>> START Data

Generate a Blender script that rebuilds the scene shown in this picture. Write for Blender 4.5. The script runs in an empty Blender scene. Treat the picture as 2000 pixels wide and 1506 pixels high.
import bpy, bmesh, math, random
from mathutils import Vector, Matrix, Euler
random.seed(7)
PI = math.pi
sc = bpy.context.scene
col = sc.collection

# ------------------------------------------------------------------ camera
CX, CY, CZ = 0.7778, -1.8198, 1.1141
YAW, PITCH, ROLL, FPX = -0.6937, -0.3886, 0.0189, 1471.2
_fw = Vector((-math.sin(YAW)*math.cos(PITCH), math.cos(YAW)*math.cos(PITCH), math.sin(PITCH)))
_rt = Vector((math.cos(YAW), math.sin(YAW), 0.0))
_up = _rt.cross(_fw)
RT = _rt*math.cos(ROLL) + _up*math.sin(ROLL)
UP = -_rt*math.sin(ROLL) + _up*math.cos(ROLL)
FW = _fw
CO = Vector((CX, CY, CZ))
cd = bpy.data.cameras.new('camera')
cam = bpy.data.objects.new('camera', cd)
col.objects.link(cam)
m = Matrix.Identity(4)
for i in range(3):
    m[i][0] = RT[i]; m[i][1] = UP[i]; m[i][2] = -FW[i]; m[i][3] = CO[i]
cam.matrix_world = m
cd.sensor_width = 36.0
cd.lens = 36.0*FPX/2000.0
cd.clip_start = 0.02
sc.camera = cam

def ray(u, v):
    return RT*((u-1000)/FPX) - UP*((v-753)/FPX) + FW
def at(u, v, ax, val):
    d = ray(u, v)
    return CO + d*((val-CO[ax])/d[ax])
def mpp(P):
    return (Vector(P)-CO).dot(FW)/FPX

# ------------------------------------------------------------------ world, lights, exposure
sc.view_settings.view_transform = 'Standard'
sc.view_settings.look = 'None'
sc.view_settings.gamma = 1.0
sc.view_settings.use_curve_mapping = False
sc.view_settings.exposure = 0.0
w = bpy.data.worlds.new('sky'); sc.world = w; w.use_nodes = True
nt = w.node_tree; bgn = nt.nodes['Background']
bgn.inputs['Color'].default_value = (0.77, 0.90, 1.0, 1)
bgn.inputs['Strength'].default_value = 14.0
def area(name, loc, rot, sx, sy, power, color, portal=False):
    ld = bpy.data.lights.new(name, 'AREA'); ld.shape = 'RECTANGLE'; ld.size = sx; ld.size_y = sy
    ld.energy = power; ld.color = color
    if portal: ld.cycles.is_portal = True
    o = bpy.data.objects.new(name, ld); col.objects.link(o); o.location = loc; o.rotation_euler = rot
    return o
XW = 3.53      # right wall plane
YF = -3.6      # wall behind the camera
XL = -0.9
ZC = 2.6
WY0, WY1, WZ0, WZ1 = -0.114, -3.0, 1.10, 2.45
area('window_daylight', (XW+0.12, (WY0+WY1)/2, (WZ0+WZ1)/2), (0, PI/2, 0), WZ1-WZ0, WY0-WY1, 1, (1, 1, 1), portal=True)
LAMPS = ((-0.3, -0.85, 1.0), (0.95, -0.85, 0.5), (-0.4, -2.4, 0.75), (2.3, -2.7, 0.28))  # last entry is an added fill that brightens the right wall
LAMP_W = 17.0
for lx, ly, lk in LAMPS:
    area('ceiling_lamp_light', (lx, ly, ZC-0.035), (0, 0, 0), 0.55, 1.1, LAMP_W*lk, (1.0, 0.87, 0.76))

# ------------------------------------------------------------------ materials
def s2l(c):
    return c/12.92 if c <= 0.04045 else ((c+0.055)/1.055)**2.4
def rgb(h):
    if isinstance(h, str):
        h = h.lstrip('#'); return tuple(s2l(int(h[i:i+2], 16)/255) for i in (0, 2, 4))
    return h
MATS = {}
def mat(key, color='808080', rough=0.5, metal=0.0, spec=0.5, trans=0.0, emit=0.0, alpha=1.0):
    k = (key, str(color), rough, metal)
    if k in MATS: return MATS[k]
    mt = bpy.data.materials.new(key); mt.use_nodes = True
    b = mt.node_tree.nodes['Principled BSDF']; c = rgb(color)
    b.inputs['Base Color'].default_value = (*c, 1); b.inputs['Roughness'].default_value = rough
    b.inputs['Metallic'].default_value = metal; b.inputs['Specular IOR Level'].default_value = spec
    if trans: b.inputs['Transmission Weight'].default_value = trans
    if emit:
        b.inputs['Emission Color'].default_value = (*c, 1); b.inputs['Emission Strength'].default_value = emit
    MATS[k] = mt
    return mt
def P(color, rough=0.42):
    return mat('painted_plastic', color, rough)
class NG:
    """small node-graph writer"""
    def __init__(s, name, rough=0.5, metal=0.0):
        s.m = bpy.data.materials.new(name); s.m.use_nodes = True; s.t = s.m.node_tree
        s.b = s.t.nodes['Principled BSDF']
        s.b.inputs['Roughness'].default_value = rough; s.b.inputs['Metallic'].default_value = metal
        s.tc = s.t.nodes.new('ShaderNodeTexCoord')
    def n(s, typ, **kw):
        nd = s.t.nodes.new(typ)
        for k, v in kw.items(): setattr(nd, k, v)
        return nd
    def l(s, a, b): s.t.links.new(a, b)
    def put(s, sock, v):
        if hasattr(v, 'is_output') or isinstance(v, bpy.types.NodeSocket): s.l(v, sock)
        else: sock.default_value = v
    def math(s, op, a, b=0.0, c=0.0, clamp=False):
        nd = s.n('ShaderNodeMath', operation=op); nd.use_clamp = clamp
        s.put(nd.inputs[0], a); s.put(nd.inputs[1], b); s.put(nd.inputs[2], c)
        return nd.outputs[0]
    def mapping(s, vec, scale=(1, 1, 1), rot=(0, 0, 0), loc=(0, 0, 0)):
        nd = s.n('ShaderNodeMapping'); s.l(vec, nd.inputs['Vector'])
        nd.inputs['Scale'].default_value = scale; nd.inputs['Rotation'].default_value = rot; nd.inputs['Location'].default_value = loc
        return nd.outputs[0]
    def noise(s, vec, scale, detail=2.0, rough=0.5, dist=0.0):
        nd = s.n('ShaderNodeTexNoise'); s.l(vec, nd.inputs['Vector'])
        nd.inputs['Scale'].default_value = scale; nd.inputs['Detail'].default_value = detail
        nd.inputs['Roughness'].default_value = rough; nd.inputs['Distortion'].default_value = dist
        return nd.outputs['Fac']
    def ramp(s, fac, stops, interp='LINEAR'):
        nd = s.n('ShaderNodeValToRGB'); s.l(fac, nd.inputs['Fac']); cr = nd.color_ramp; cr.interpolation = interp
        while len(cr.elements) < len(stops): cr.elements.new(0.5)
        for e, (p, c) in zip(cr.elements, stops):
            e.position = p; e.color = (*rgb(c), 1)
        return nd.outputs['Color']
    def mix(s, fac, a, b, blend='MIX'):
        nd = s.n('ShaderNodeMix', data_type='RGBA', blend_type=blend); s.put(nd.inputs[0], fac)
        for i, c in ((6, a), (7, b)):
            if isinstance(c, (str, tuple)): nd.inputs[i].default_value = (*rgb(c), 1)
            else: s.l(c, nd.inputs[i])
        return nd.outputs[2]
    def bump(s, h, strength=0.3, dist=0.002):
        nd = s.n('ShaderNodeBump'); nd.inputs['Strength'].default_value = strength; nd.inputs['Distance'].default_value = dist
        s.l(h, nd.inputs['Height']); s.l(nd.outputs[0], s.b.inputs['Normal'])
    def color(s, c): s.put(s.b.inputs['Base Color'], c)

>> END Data

Print all of the data exactly as it was given.

Reply to the task:
Generate a Blender script that rebuilds the scene shown in this picture. Write for Blender 4.5. The script runs in an empty Blender scene. Treat the picture as 2000 pixels wide and 1506 pixels high.
import bpy, bmesh, math, random
from mathutils import Vector, Matrix, Euler
random.seed(7)
PI = math.pi
sc = bpy.context.scene
col = sc.collection

# ------------------------------------------------------------------ camera
CX, CY, CZ = 0.7778, -1.8198, 1.1141
YAW, PITCH, ROLL, FPX = -0.6937, -0.3886, 0.0189, 1471.2
_fw = Vector((-math.sin(YAW)*math.cos(PITCH), math.cos(YAW)*math.cos(PITCH), math.sin(PITCH)))
_rt = Vector((math.cos(YAW), math.sin(YAW), 0.0))
_up = _rt.cross(_fw)
RT = _rt*math.cos(ROLL) + _up*math.sin(ROLL)
UP = -_rt*math.sin(ROLL) + _up*math.cos(ROLL)
FW = _fw
CO = Vector((CX, CY, CZ))
cd = bpy.data.cameras.new('camera')
cam = bpy.data.objects.new('camera', cd)
col.objects.link(cam)
m = Matrix.Identity(4)
for i in range(3):
    m[i][0] = RT[i]; m[i][1] = UP[i]; m[i][2] = -FW[i]; m[i][3] = CO[i]
cam.matrix_world = m
cd.sensor_width = 36.0
cd.lens = 36.0*FPX/2000.0
cd.clip_start = 0.02
sc.camera = cam

def ray(u, v):
    return RT*((u-1000)/FPX) - UP*((v-753)/FPX) + FW
def at(u, v, ax, val):
    d = ray(u, v)
    return CO + d*((val-CO[ax])/d[ax])
def mpp(P):
    return (Vector(P)-CO).dot(FW)/FPX

# ------------------------------------------------------------------ world, lights, exposure
sc.view_settings.view_transform = 'Standard'
sc.view_settings.look = 'None'
sc.view_settings.gamma = 1.0
sc.view_settings.use_curve_mapping = False
sc.view_settings.exposure = 0.0
w = bpy.data.worlds.new('sky'); sc.world = w; w.use_nodes = True
nt = w.node_tree; bgn = nt.nodes['Background']
bgn.inputs['Color'].default_value = (0.77, 0.90, 1.0, 1)
bgn.inputs['Strength'].default_value = 14.0
def area(name, loc, rot, sx, sy, power, color, portal=False):
    ld = bpy.data.lights.new(name, 'AREA'); ld.shape = 'RECTANGLE'; ld.size = sx; ld.size_y = sy
    ld.energy = power; ld.color = color
    if portal: ld.cycles.is_portal = True
    o = bpy.data.objects.new(name, ld); col.objects.link(o); o.location = loc; o.rotation_euler = rot
    return o
XW = 3.53      # right wall plane
YF = -3.6      # wall behind the camera
XL = -0.9
ZC = 2.6
WY0, WY1, WZ0, WZ1 = -0.114, -3.0, 1.10, 2.45
area('window_daylight', (XW+0.12, (WY0+WY1)/2, (WZ0+WZ1)/2), (0, PI/2, 0), WZ1-WZ0, WY0-WY1, 1, (1, 1, 1), portal=True)
LAMPS = ((-0.3, -0.85, 1.0), (0.95, -0.85, 0.5), (-0.4, -2.4, 0.75), (2.3, -2.7, 0.28))  # last entry is an added fill that brightens the right wall
LAMP_W = 17.0
for lx, ly, lk in LAMPS:
    area('ceiling_lamp_light', (lx, ly, ZC-0.035), (0, 0, 0), 0.55, 1.1, LAMP_W*lk, (1.0, 0.87, 0.76))

# ------------------------------------------------------------------ materials
def s2l(c):
    return c/12.92 if c <= 0.04045 else ((c+0.055)/1.055)**2.4
def rgb(h):
    if isinstance(h, str):
        h = h.lstrip('#'); return tuple(s2l(int(h[i:i+2], 16)/255) for i in (0, 2, 4))
    return h
MATS = {}
def mat(key, color='808080', rough=0.5, metal=0.0, spec=0.5, trans=0.0, emit=0.0, alpha=1.0):
    k = (key, str(color), rough, metal)
    if k in MATS: return MATS[k]
    mt = bpy.data.materials.new(key); mt.use_nodes = True
    b = mt.node_tree.nodes['Principled BSDF']; c = rgb(color)
    b.inputs['Base Color'].default_value = (*c, 1); b.inputs['Roughness'].default_value = rough
    b.inputs['Metallic'].default_value = metal; b.inputs['Specular IOR Level'].default_value = spec
    if trans: b.inputs['Transmission Weight'].default_value = trans
    if emit:
        b.inputs['Emission Color'].default_value = (*c, 1); b.inputs['Emission Strength'].default_value = emit
    MATS[k] = mt
    return mt
def P(color, rough=0.42):
    return mat('painted_plastic', color, rough)
class NG:
    """small node-graph writer"""
    def __init__(s, name, rough=0.5, metal=0.0):
        s.m = bpy.data.materials.new(name); s.m.use_nodes = True; s.t = s.m.node_tree
        s.b = s.t.nodes['Principled BSDF']
        s.b.inputs['Roughness'].default_value = rough; s.b.inputs['Metallic'].default_value = metal
        s.tc = s.t.nodes.new('ShaderNodeTexCoord')
    def n(s, typ, **kw):
        nd = s.t.nodes.new(typ)
        for k, v in kw.items(): setattr(nd, k, v)
        return nd
    def l(s, a, b): s.t.links.new(a, b)
    def put(s, sock, v):
        if hasattr(v, 'is_output') or isinstance(v, bpy.types.NodeSocket): s.l(v, sock)
        else: sock.default_value = v
    def math(s, op, a, b=0.0, c=0.0, clamp=False):
        nd = s.n('ShaderNodeMath', operation=op); nd.use_clamp = clamp
        s.put(nd.inputs[0], a); s.put(nd.inputs[1], b); s.put(nd.inputs[2], c)
        return nd.outputs[0]
    def mapping(s, vec, scale=(1, 1, 1), rot=(0, 0, 0), loc=(0, 0, 0)):
        nd = s.n('ShaderNodeMapping'); s.l(vec, nd.inputs['Vector'])
        nd.inputs['Scale'].default_value = scale; nd.inputs['Rotation'].default_value = rot; nd.inputs['Location'].default_value = loc
        return nd.outputs[0]
    def noise(s, vec, scale, detail=2.0, rough=0.5, dist=0.0):
        nd = s.n('ShaderNodeTexNoise'); s.l(vec, nd.inputs['Vector'])
        nd.inputs['Scale'].default_value = scale; nd.inputs['Detail'].default_value = detail
        nd.inputs['Roughness'].default_value = rough; nd.inputs['Distortion'].default_value = dist
        return nd.outputs['Fac']
    def ramp(s, fac, stops, interp='LINEAR'):
        nd = s.n('ShaderNodeValToRGB'); s.l(fac, nd.inputs['Fac']); cr = nd.color_ramp; cr.interpolation = interp
        while len(cr.elements) < len(stops): cr.elements.new(0.5)
        for e, (p, c) in zip(cr.elements, stops):
            e.position = p; e.color = (*rgb(c), 1)
        return nd.outputs['Color']
    def mix(s, fac, a, b, blend='MIX'):
        nd = s.n('ShaderNodeMix', data_type='RGBA', blend_type=blend); s.put(nd.inputs[0], fac)
        for i, c in ((6, a), (7, b)):
            if isinstance(c, (str, tuple)): nd.inputs[i].default_value = (*rgb(c), 1)
            else: s.l(c, nd.inputs[i])
        return nd.outputs[2]
    def bump(s, h, strength=0.3, dist=0.002):
        nd = s.n('ShaderNodeBump'); nd.inputs['Strength'].default_value = strength; nd.inputs['Distance'].default_value = dist
        s.l(h, nd.inputs['Height']); s.l(nd.outputs[0], s.b.inputs['Normal'])
    def color(s, c): s.put(s.b.inputs['Base Color'], c)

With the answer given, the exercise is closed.